Youngstown residents propose law to prohibit outside campaign spending

“It’s time to take back our democracy”


Tish O’Dell, Ohio Community Organizer

YOUNGSTOWN, OHIO: Frustrated by the influence of outside money on local elections, community members in Youngstown are kicking off their petition campaign for a “free and fair elections” law. The measure – known as the Peoples’ Bill of Rights for Fair Elections and Access to Local Government – prohibits campaign contributions from outside individuals and corporations. Specifically:

“Corporations, labor unions, political action committees, political parties, and all other campaign funding entities shall be prohibited from donating to local candidate and issue campaigns or spending money to influence the outcome of any ballot measure or candidate, as those contributions unfairly influence electoral outcomes and undermine the peoples’ right to fair elections.”

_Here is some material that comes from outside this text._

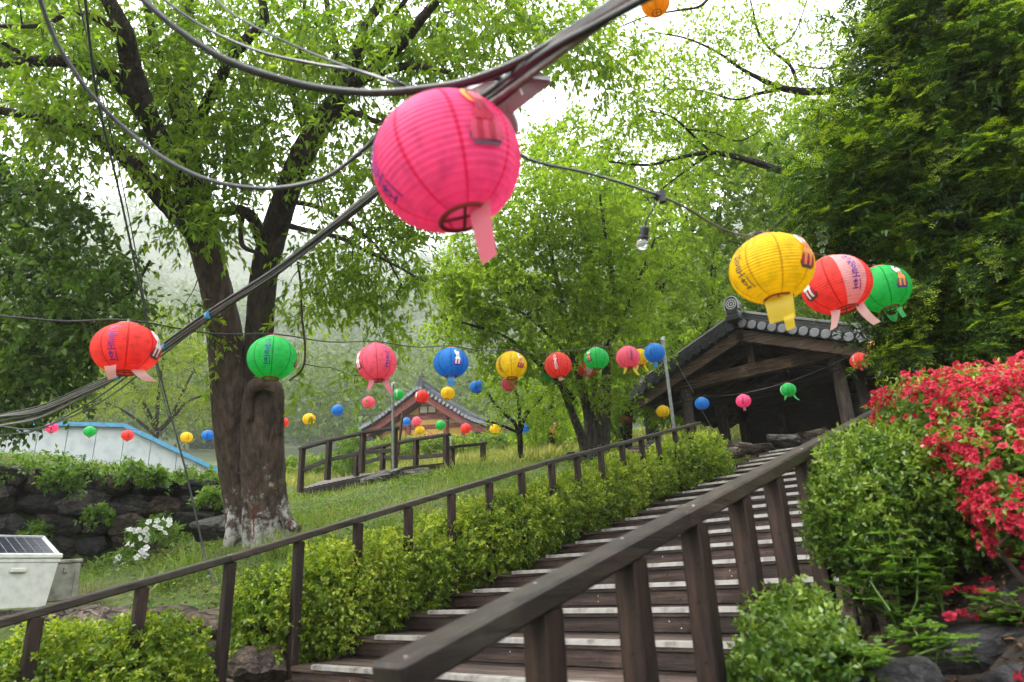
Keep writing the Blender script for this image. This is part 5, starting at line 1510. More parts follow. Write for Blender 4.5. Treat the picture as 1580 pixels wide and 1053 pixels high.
# ------------------------------------------------------------------ white metal building beyond the wall
def shed():
    M['panel'] = simple_mat('white wall panel', (.42, .45, .46), .5, .0, .06, 3, 0, (.33, .36, .37))
    M['blue_trim'] = simple_mat('blue trim', (.06, .24, .40), .45, 0, .15, 8)
    t = thing('metal_building', 'white panelled building with a bright blue roof trim behind the stone wall', 'building', loc=P(100, 720, 25))
    d0, d1 = 24.0, 26.0
    def Q(x, y): return P(x, y, d0 + (d1 - d0) * (x + 60) / 400.)
    # gable wall outline in its own plane: flat top then a falling verge
    A = Q(-80, 652); B = Q(190, 660); Cc = Q(335, 729)
    hd = unit(np.array([Cc[0] - A[0], Cc[1] - A[1], 0])); nn = np.array([hd[1], -hd[0], 0])
    o0 = np.array([A[0], A[1], 0])
    def uv(p): return np.dot(p - o0, hd), p[2]
    (ua, za), (ub, zb), (uc, zc) = uv(A), uv(B), uv(Cc)
    za = zb = (za + zb) / 2
    z0 = 2.2
    n = 10; w = (uc + .4 - ua) / n
    for k in range(n):
        a, b = ua + k * w, ua + (k + 1) * w - .02
        def tz(u): return np.interp(u, [ua, ub, uc, uc + 3], [za, zb, zc, zc - 2.2])
        us = sorted([a, b] + ([ub] if a < ub < b else []))
        top = [o0 + hd * u + np.array([0, 0, tz(u)]) for u in us]; bot = [o0 + hd * u + np.array([0, 0, z0]) for u in us]
        m = MB(); q = [p + nn * .0 for p in bot] + [p for p in top[::-1]]
        q2 = [p - nn * .08 for p in q]; nq = len(q)
        m.add(q + q2, [tuple(range(nq)), tuple(range(nq, 2 * nq))[::-1]] + [(i, i + nq, (i + 1) % nq + nq, (i + 1) % nq) for i in range(nq)])
        m.build('wall_panel', M['panel'], t)
    for a, b in ((A, B), (B, Cc + (Cc - B) * .15)):
        pa = o0 + hd * uv(a)[0] + np.array([0, 0, a[2] if a is not A else za]); pb = o0 + hd * uv(b)[0] + np.array([0, 0, b[2] if b is not B else zb])
        if a is B: pa[2] = zb
        m = MB(); m.bar(pa + nn * .06 + np.array([0, 0, .06]), pb + nn * .06 + np.array([0, 0, .06]), .3, .15); m.build('trim', M['blue_trim'], t)
    m = MB()
    back = -nn * 8
    P0 = o0 + hd * ua + np.array([0, 0, za + .02]); P1 = o0 + hd * ub + np.array([0, 0, zb + .02]); P2 = o0 + hd * (uc + .4) + np.array([0, 0, zc - .2])
    m.add([P0, P1, P1 + back, P0 + back, P2, P2 + back], [(0, 1, 2, 3), (1, 4, 5, 2)]); m.build('roof', M['panel'], t)
shed()

# ------------------------------------------------------------------ wooden footbridge
def bridge():
    t = thing('footbridge', 'small dark wooden footbridge with two railings on the crest of the slope', 'bridge', loc=P(560, 745, 15.5))
    def rail_line(pxs, d0, d1, hp, pw, midy):
        n = len(pxs)
        tops = []; 
        for i, (x, yt, yb) in enumerate(pxs):
            d = d0 + (d1 - d0) * i / (n - 1)
            a = P(x, yt, d); b = P(x, yb, d); b[:2] = a[:2]
            m = MB(); m.bar(b - (0, 0, .15), a, pw, pw, (1, 0, 0), .008); m.build('post', M['woodZ'], t)
            tops.append((a, b))
        for i in range(n - 1):
            (a, b), (a2, b2) = tops[i], tops[i + 1]
            e = unit(a2 - a) * (.10 if i == n - 2 else 0); s0 = unit(a2 - a) * (.08 if i == 0 else 0)
            m = MB(); m.bar(a + (0, 0, .03) - s0, a2 + (0, 0, .03) + e, .14, .06, bev=.006); m.build('top_rail', M['wood'], t)
            m = MB(); m.bar(b + (a - b) * midy, b2 + (a2 - b2) * midy, .05, .09, bev=.005); m.build('mid_rail', M['wood'], t)
        return tops
    near = rail_line([(467, 694, 752), (508, 682, 733), (560, 670, 722), (609, 663, 722)], 16.0, 15.6, 1, .115, .42)
    far = rail_line([(551, 700, 730), (591, 690, 718), (642, 680, 724), (688, 673, 723)], 17.2, 16.0, 1, .11, .38)
    side = rail_line([(697, 692, 722), (745, 687, 718)], 16.6, 17.0, 1, .11, -.02)
    # deck: planks laid across between the two bottom edges
    A0, A1 = P(462, 757, 16.0), P(625, 722, 15.5); B0, B1 = P(500, 742, 18.4), P(690, 715, 16.9)
    k = 22
    for i in range(k):
        f = (i + .5) / k
        a = A0 + (A1 - A0) * f; b = B0 + (B1 - B0) * f
        m = MB(); m.bar(a, b, .125, .05, bev=.004); m.build('deck_plank', M['tread'], t)
    m = MB(); m.bar(A0 - (0, 0, .14), A1 - (0, 0, .16), .10, .24, bev=.006); m.build('beam', M['wood'], t)
    m = MB(); m.bar(B0 - (0, 0, .14), B1 - (0, 0, .16), .10, .24, bev=.006); m.build('beam', M['wood'], t)
bridge()
rock('boulder', 'pale weathered rock at the near end of the footbridge deck', 'rock', P(592, 738, 15.0), (1.05, .6, .42), .5, M['stone'], 51)
rock('boulder', 'smaller rock beside the bridge rail end right of the steel pole', 'rock', P(640, 735, 14.8), (.7, .5, .28), .9, M['stone'], 52)
rock('boulder', 'grey mottled rock on the crest below the row of small lanterns', 'rock', P(745, 729, 14.2), (.8, .5, .26), .2, M['stone_dark'], 53)
rock('boulder', 'grey rock on the crest behind the handrail left of the slender tree', 'rock', P(785, 725, 14.4), (.8, .5, .24), .7, M['stone'], 54)
rock('boulder', 'low pale rock on the crest left of the bridge end post', 'rock', P(700, 733, 14.5), (.6, .4, .16), .3, M['stone_pale'], 55)

# clipped hedges and meadow beyond the bridge
shrub('far_hedge', 'clipped pale green hedge in front of the red gabled hall', 'hedge', [((P(x, 697 - (x - 640) * .06, 27)), (1.3, .8, .55)) for x in range(600, 860, 36)], 26, M['leaf_hedge'], (.11, .07), .3, 9, 61, floor=False)
shrub('far_hedge', 'clipped pale hedge seen between the big trunk and the bridge', 'hedge', [((P(x, 727 - (x - 440) * .07, 24)), (1.2, .8, .42)) for x in range(400, 580, 30)], 26, M['leaf_hedge'], (.10, .065), .3, 9, 62, floor=False)
shrub('far_shrub', 'small cone shaped conifer shrub behind the near bridge rail', 'shrub', [((P(543, 712, 21)), (.5, .5, .8)), ((P(543, 695, 21)), (.3, .3, .7))], 60, M['leaf_weed'], (.09, .04), .25, 8, 63, floor=False)
rng = np.random.default_rng(33)
n = 15000
x = rng.uniform(-20, -3, n); y = rng.uniform(8.5, 21, n)
L = Leaves(); z = gz(x, y)
L.add(leaf_quads(np.column_stack([x, y, z - .02]), unit(np.column_stack([rng.normal(size=(n, 2)) * .45, np.ones(n)])), unit(np.column_stack([rng.normal(size=(n, 2)), np.full(n, .3)])), rng.uniform(.18, .4, n), rng.uniform(.02, .045, n), .1, .35))
M['meadow'] = leaf_mat('flowering meadow', [(.1, .15, .03), (.2, .23, .05), (.36, .34, .10), (.45, .40, .1)], .3, .6, .1)
o = L.build('meadow', M['meadow']); tag(o, 'yellowish meadow grass behind the bridge', 'meadow', kind='stuff')

# stones at the head of the stairs
hs = [(1098, 686, 12.4, .75, .42, .24), (1112, 700, 12.2, .6, .4, .2), (1108, 716, 12.0, .45, .35, .22), (1138, 701, 12.6, .3, .3, .2), (1178, 691, 13.6, .5, .4, .17), (1215, 682, 13.6, .8, .45, .26), (1258, 676, 13.4, .7, .45, .26), (1140, 690, 13.0, .6, .4, .2),
      (1030, 690, 12.8, .8, .5, .2), (1000, 695, 12.6, .8, .5, .22), (960, 703, 12.5, .8, .4, .18), (900, 706, 13, .7, .4, .2)]
hl = ['long rough stone capping the low wall left of the stair head', 'stone under the capping stone beside the round shrub', 'small stone at the base of the low wall by the top steps', 'little round stone at the left end of the top step', 'flat stone block lying on the top landing', 'squared brown stone block at the top of the steps',
      'brown stone block half hidden by the near handrail top', 'low stone at the top left corner of the steps', 'reddish stone behind the upper handrail posts', 'reddish stone behind the handrail left of the steel pole', 'low grey stone behind the handrail under the slender tree', 'pale stone behind the handrail under the fork of the slender tree']
for i, (x, y, d, a, b_, c_) in enumerate(hs):
    rock('edge_stone', hl[i], 'stone', P(x, y, d), (a, b_, c_), math.atan2(.3, 1) + (i % 3) * .2, [M['stone_brown'], M['stone_pale'], M['stone']][i % 3], 70 + i, 'stones round the head of the steps', 5, .1, .8)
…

In addition, the proposed law – which applies to both candidate and ballot measure campaigns – would establish contribution limits.

The measure was drafted by community members with assistance from the Community Environmental Legal Defense Fund (CELDF).

The proposed law follows a national election in which corporate and deep-pocketed donors spent millions of dollars to influence voters in the swing-state of Ohio. As well, it comes after years in which Youngstown residents have been outspent 50-to-1 by the oil and gas industry and their allies. Those corporate interests successfully sought to influence voters to vote against local fracking bans.

Youngstown is not alone in facing overwhelming outside influence in local elections. Across the country, corporate funds pour into communities who assert their democratic rights to make local governing decisions.

For example, in Coos County, OR, residents are voting May 16th on a measure to stop a proposed liquid natural gas (LNG) export terminal and pipeline. Hundreds of thousands of dollars are funneling into the opposition’s “vote no” campaign, outspending residents 40:1.

In Spokane, WA, when residents proposed a living wage initiative in 2015, the Chamber of Commerce and other corporate funds helped defeat the measure, outspending supporters 10-1.

Over the past several years, Youngstown residents have proposed and qualified six amendments to the city charter to ban fracking and its waste. Each time outside pro-industry dollars helped to successfully defeat the measures.

Susie Beiersdorfer is with the Youngstown Community Bill of Rights Committee, which proposed the elections initiative. She stated, “It’s time to take back our democracy from corporations and wealthy outside interests.”

She explained, “We’ve come to understand that we don’t have a fracking problem. We have a democracy problem. When we witnessed corporate money pouring in from outside Youngstown to defeat our local efforts to protect our water from fracking, we realized we needed to make a change in our elections, to protect our basic democratic rights.”

CELDF’s Ohio Community Organizer, Tish O’Dell, stated, “Democracy, which includes our elections, is supposed to be of and by ‘we the people’ not ‘we the corporations.’”

O’Dell added, “Youngstown residents are leading the way in Ohio and across the country. They know we live under an unjust structure of law and government. They witnessed first-hand the inequity of our election laws. We live in a ‘corporate state’ – and Youngstown residents are taking a significant step to change that.”

Ohio Communities Part of Growing Movement

Ohio residents are advancing Community Rights as part of the broader Community Rights Movement building across the United States, where other localities are advancing similar measures to establish and protect their rights to a healthy climate, clean air and water, and the right to local community self-government.

Local communities and state Community Rights Networks are partnering with CELDF to advance these fundamental democratic and environmental rights. They are working with CELDF to establish community rights and the rights of nature in law, and prohibit extraction, fracking, factory farming, water privatization, and other industrial activities as violations of those rights. Communities are joining together within and across states, working with CELDF to advance systemic change – recognizing our existing system of law and governance as inherently undemocratic and unsustainable.

About CELDF — Community Environmental Legal Defense Fund

The Community Environmental Legal Defense Fund is a non-profit, public interest law firm providing free and affordable legal services to communities facing threats to their local environment, local agriculture, local economy, and quality of life. Its mission is to build sustainable communities by assisting people to assert their right to local self-government and the rights of nature.